EXERCISE DIRECTIONS: In the records that follow, locate every line with "Take" and extract it.

Begin EXTRACTED ENTRIES

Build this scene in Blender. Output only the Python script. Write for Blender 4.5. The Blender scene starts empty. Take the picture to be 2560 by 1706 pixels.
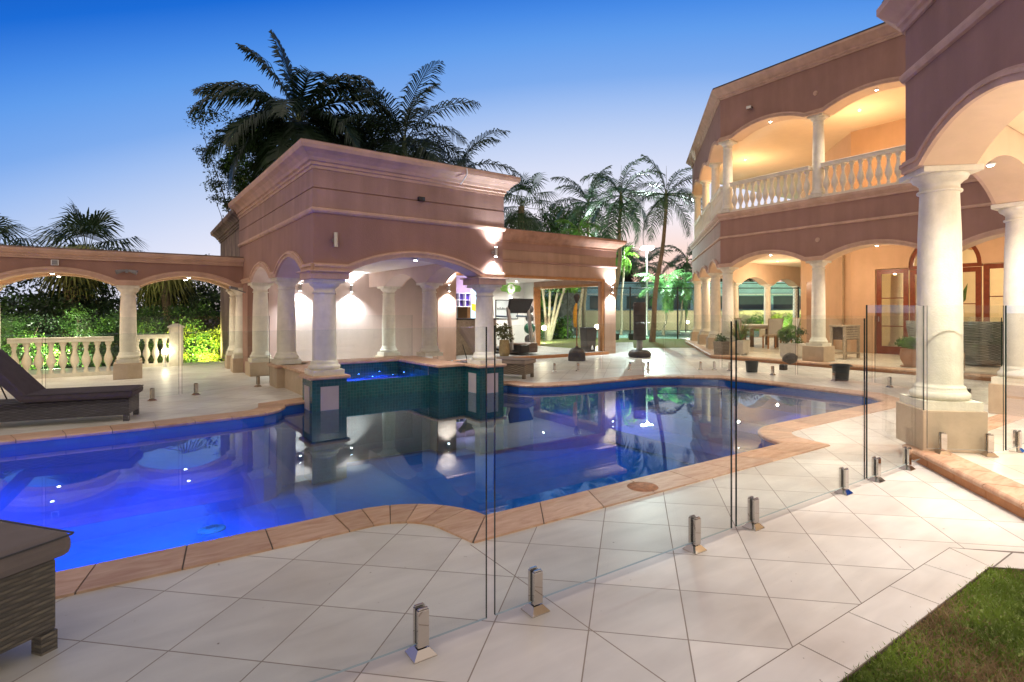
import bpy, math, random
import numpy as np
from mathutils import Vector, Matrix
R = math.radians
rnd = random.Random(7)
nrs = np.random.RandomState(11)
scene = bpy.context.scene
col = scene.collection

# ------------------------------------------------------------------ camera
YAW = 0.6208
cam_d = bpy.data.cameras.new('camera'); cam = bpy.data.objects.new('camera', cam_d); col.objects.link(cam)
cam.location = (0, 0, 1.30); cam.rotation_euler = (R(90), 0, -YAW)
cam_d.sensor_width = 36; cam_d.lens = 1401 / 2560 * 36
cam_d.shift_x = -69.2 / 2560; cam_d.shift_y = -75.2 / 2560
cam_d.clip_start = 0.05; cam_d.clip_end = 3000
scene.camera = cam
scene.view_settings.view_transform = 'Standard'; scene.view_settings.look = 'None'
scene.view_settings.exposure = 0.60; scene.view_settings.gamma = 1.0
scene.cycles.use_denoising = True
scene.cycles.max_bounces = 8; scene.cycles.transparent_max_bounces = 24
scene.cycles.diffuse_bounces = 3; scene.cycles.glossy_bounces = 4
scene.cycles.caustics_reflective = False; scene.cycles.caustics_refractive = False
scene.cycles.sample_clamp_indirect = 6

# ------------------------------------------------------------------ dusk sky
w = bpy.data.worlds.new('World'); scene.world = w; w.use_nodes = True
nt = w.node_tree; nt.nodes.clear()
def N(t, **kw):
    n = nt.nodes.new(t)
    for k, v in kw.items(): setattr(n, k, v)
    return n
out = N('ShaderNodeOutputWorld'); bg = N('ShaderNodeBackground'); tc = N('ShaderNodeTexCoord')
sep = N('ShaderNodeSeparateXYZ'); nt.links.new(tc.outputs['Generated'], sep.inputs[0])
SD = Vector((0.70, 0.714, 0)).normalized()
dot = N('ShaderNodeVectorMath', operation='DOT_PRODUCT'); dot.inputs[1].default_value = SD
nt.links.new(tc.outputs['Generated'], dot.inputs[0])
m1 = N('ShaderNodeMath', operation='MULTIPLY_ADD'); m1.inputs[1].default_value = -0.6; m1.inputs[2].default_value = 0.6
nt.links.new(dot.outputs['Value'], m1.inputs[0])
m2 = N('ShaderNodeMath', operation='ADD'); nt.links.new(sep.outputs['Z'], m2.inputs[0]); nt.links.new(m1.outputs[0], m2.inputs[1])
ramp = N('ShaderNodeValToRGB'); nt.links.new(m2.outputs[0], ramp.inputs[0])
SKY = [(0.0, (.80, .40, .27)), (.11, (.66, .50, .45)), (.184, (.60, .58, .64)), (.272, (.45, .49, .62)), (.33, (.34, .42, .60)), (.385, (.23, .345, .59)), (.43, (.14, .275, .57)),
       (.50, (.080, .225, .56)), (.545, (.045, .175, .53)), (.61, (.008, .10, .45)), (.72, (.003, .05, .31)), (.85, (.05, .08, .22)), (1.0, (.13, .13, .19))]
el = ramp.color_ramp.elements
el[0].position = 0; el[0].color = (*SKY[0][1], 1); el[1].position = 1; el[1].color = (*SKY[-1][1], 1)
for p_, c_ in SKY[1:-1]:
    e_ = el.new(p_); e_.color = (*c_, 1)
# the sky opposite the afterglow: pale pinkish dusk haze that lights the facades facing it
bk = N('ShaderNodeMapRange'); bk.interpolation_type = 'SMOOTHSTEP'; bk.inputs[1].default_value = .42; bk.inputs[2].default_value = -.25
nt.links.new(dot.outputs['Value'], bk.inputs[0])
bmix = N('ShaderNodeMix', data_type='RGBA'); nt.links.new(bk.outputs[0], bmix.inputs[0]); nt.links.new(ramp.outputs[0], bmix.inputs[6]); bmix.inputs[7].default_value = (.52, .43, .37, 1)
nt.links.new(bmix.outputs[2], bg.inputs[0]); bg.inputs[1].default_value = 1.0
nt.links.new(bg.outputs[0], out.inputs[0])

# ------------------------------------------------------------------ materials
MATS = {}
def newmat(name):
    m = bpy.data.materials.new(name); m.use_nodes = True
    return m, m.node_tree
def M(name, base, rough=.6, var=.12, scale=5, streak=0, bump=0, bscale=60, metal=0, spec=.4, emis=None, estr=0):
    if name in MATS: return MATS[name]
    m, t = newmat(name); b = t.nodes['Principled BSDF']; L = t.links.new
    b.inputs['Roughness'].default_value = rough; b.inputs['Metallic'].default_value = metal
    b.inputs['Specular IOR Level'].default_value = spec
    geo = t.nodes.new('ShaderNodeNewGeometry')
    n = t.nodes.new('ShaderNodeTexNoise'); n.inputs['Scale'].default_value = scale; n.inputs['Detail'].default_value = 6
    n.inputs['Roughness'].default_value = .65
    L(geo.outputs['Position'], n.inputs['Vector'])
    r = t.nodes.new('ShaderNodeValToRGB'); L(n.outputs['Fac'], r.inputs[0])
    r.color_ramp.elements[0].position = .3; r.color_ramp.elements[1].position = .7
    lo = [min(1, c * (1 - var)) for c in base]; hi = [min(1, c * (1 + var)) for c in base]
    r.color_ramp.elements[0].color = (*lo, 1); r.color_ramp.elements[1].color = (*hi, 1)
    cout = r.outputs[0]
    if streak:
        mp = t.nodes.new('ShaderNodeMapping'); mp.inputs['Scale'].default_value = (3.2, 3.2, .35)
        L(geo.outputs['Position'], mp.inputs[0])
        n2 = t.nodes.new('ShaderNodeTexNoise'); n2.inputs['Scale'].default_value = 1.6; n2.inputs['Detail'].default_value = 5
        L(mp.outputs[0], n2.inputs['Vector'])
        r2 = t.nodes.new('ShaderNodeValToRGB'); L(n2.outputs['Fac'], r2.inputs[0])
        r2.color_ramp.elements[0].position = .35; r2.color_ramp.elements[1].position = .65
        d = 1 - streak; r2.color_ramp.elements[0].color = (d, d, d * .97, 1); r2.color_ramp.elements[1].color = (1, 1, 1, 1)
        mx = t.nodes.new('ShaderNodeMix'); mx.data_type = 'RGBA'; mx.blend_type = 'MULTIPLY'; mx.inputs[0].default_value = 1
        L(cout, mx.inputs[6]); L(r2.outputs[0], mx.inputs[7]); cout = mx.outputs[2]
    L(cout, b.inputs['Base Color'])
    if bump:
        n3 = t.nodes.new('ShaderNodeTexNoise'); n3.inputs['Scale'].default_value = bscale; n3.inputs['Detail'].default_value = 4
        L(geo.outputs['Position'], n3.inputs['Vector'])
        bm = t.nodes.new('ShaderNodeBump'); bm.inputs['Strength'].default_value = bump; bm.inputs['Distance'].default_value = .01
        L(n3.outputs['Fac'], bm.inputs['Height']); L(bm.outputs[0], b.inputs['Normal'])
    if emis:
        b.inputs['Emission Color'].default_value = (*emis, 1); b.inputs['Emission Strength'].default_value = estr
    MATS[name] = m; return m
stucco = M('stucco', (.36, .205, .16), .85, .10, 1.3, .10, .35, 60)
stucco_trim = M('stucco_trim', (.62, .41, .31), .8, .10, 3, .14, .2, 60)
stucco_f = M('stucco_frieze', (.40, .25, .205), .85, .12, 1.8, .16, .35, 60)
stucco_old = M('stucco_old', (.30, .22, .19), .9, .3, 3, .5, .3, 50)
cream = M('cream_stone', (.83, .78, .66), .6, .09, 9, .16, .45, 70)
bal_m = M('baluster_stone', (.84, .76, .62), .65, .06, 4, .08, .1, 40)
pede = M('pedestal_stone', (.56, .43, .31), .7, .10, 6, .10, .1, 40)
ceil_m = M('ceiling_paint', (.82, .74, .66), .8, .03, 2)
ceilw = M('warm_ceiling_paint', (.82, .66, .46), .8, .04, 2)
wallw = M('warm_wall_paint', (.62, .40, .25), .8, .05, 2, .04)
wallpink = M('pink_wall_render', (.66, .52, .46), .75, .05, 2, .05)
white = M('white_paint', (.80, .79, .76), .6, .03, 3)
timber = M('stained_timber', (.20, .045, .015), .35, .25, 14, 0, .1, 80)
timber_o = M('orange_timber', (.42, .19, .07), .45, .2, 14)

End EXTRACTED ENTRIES
Begin EXTRACTED ENTRIES

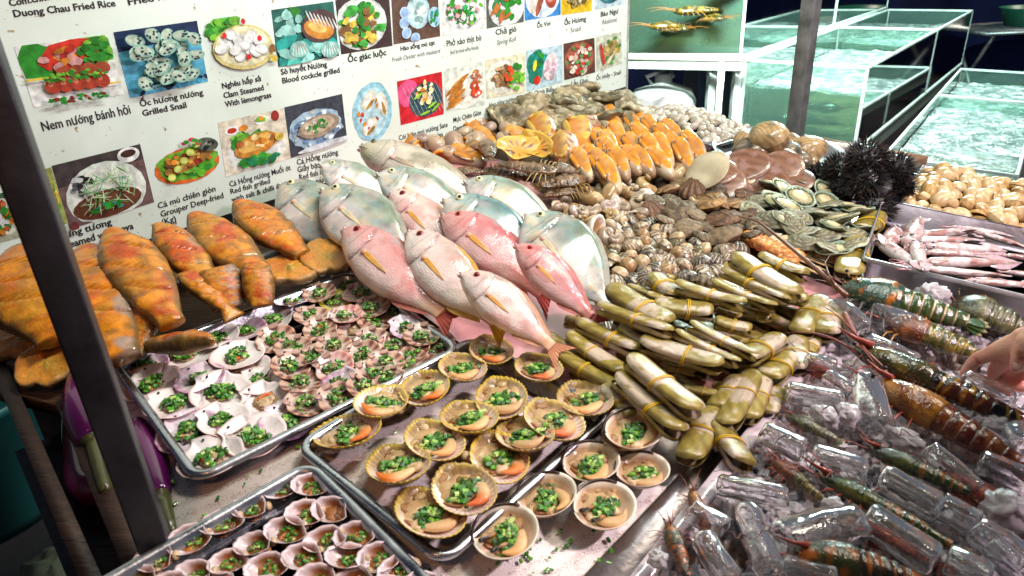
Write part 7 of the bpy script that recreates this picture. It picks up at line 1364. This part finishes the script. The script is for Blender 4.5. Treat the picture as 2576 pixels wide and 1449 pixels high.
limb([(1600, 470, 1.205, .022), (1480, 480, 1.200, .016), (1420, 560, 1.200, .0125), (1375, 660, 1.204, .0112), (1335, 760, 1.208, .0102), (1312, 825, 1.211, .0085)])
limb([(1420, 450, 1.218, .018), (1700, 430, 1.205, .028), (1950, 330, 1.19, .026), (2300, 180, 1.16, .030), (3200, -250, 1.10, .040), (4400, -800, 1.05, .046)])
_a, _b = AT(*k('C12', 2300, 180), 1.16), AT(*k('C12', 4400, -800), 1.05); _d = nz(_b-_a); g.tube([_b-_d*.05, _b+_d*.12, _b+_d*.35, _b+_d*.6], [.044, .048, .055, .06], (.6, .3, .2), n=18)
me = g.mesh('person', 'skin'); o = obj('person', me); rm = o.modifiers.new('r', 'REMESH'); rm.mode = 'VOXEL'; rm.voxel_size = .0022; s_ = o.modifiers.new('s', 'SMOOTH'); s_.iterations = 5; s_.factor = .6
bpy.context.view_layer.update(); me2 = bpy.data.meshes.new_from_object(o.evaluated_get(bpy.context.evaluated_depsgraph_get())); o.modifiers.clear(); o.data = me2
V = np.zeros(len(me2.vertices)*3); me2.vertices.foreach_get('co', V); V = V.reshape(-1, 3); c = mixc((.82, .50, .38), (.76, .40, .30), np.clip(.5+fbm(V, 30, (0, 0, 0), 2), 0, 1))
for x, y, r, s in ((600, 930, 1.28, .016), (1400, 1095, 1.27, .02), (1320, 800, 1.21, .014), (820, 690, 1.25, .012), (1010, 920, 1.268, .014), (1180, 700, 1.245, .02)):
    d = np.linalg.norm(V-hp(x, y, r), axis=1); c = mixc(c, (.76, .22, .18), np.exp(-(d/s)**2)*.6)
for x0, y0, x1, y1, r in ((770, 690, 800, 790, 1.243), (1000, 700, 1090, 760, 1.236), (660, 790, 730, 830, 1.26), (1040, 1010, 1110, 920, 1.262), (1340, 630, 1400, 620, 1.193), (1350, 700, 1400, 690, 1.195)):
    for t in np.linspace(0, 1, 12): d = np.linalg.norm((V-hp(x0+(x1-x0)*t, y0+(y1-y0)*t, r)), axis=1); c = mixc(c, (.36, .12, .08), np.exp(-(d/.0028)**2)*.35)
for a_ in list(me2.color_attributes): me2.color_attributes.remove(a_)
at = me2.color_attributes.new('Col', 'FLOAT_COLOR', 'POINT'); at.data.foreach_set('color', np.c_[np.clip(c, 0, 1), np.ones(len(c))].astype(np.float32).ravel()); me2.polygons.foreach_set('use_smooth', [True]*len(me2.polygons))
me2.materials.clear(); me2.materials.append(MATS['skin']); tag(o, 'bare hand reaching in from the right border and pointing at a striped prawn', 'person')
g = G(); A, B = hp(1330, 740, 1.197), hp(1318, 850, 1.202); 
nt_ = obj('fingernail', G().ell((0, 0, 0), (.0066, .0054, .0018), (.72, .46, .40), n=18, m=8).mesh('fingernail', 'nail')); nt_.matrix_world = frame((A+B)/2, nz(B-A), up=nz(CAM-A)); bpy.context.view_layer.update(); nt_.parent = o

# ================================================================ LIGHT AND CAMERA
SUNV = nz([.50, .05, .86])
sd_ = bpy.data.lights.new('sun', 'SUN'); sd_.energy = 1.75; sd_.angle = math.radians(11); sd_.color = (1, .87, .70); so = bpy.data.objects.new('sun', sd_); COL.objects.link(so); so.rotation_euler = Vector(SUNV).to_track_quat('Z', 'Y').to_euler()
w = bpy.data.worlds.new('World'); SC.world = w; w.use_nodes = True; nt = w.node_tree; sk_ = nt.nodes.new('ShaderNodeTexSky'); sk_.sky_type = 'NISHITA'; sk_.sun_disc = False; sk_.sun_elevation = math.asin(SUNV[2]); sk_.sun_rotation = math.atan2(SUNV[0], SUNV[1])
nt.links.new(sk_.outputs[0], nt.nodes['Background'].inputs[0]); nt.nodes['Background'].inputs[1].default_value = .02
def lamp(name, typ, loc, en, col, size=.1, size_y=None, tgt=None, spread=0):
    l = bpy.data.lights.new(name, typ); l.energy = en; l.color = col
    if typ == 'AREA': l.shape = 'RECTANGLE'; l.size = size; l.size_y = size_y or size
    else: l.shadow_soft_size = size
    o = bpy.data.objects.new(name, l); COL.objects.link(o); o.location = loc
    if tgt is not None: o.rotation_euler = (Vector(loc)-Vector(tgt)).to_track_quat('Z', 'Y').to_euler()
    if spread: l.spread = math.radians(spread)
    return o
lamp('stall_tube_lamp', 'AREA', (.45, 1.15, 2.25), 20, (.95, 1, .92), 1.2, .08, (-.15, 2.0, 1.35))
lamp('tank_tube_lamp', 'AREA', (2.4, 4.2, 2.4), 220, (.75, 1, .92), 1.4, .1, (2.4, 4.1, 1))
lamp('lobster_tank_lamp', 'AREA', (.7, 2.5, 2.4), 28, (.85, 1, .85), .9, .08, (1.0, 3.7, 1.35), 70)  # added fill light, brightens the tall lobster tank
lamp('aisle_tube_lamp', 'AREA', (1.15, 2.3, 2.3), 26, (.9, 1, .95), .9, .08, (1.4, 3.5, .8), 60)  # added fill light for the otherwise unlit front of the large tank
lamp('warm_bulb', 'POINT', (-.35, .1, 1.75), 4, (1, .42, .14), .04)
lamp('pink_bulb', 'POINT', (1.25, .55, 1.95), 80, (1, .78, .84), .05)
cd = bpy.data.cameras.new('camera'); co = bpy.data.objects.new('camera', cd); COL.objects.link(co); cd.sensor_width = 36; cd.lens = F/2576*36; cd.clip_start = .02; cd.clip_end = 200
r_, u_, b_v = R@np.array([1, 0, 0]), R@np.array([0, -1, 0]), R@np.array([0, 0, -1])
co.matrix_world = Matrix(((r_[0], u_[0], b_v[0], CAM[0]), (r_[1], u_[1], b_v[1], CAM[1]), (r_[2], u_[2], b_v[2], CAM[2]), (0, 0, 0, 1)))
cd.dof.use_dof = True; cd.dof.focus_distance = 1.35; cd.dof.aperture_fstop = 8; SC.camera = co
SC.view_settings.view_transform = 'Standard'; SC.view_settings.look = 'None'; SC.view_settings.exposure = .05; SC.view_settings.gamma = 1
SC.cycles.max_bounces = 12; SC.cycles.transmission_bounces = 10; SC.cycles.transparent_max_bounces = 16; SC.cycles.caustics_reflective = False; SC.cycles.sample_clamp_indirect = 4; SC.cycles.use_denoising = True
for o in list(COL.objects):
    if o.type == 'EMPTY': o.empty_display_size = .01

End EXTRACTED ENTRIES
Begin EXTRACTED ENTRIES

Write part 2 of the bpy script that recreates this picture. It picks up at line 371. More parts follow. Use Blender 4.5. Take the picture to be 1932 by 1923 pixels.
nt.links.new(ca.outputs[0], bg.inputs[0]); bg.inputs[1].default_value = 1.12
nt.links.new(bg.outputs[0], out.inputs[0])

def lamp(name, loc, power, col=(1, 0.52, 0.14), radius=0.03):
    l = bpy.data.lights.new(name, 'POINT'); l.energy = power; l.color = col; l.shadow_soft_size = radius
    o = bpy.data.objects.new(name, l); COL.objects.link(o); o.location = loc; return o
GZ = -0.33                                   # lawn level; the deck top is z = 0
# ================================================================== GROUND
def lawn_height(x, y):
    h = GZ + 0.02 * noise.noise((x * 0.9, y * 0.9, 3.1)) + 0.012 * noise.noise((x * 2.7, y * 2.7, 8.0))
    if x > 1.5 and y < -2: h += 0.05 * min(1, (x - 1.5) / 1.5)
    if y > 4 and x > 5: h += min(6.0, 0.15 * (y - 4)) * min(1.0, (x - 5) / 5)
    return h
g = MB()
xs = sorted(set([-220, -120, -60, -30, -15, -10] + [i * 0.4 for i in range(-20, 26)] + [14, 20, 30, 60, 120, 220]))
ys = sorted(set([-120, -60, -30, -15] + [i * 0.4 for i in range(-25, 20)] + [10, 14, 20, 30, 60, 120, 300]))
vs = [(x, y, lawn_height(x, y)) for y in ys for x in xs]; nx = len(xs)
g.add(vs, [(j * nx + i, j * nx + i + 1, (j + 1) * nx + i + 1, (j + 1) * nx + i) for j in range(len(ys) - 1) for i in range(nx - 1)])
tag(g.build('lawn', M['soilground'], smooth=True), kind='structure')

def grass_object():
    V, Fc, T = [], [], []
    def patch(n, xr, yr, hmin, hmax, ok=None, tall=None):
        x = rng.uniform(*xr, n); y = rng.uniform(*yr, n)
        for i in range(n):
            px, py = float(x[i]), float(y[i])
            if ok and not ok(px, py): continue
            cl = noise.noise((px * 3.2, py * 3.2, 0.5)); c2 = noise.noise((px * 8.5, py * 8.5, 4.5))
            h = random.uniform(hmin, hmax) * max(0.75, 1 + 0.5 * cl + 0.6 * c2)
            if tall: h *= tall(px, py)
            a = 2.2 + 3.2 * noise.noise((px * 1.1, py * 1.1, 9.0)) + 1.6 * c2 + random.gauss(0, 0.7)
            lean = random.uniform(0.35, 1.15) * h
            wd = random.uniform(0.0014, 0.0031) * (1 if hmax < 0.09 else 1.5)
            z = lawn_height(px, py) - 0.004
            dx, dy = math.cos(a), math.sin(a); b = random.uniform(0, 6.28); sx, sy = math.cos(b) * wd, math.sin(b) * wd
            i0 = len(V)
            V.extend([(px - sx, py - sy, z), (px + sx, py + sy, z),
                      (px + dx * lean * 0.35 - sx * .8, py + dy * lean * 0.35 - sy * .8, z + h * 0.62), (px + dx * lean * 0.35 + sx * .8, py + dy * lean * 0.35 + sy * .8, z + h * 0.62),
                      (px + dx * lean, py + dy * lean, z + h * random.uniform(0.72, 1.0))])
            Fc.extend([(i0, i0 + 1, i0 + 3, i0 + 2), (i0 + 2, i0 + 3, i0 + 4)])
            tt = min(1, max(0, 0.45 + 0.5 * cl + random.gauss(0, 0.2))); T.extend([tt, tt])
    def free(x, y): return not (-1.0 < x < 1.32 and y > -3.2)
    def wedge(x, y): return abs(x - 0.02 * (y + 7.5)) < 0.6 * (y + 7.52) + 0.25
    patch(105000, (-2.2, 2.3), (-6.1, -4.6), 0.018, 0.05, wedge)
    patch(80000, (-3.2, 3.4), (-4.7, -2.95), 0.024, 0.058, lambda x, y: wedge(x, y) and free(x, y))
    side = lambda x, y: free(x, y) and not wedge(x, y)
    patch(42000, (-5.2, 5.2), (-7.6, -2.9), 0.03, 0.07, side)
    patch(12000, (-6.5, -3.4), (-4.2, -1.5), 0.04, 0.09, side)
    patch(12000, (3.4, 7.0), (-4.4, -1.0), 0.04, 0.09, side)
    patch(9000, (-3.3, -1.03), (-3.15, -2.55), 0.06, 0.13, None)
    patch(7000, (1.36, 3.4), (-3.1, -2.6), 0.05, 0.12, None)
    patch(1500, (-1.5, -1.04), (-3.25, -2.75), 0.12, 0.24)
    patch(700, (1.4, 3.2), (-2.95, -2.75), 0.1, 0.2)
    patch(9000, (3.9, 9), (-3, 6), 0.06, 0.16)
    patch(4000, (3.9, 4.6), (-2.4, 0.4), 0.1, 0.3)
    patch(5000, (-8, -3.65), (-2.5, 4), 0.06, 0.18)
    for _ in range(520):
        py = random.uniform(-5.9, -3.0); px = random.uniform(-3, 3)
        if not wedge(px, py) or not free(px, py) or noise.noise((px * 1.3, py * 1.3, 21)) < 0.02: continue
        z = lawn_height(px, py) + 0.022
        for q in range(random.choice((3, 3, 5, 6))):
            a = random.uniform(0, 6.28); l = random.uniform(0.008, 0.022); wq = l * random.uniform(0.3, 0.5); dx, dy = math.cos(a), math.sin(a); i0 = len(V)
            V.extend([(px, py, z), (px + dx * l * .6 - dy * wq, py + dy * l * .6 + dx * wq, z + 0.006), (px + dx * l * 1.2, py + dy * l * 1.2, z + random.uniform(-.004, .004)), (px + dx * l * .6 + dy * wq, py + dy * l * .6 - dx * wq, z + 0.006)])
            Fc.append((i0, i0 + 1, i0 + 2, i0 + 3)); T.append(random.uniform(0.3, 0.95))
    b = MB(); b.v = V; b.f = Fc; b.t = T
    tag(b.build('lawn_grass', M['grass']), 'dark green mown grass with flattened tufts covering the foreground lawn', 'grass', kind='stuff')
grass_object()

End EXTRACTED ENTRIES

CORRECT RESPONSE:
Build this scene in Blender. Output only the Python script. Write for Blender 4.5. The Blender scene starts empty. Take the picture to be 2560 by 1706 pixels.
Write part 2 of the bpy script that recreates this picture. It picks up at line 371. More parts follow. Use Blender 4.5. Take the picture to be 1932 by 1923 pixels.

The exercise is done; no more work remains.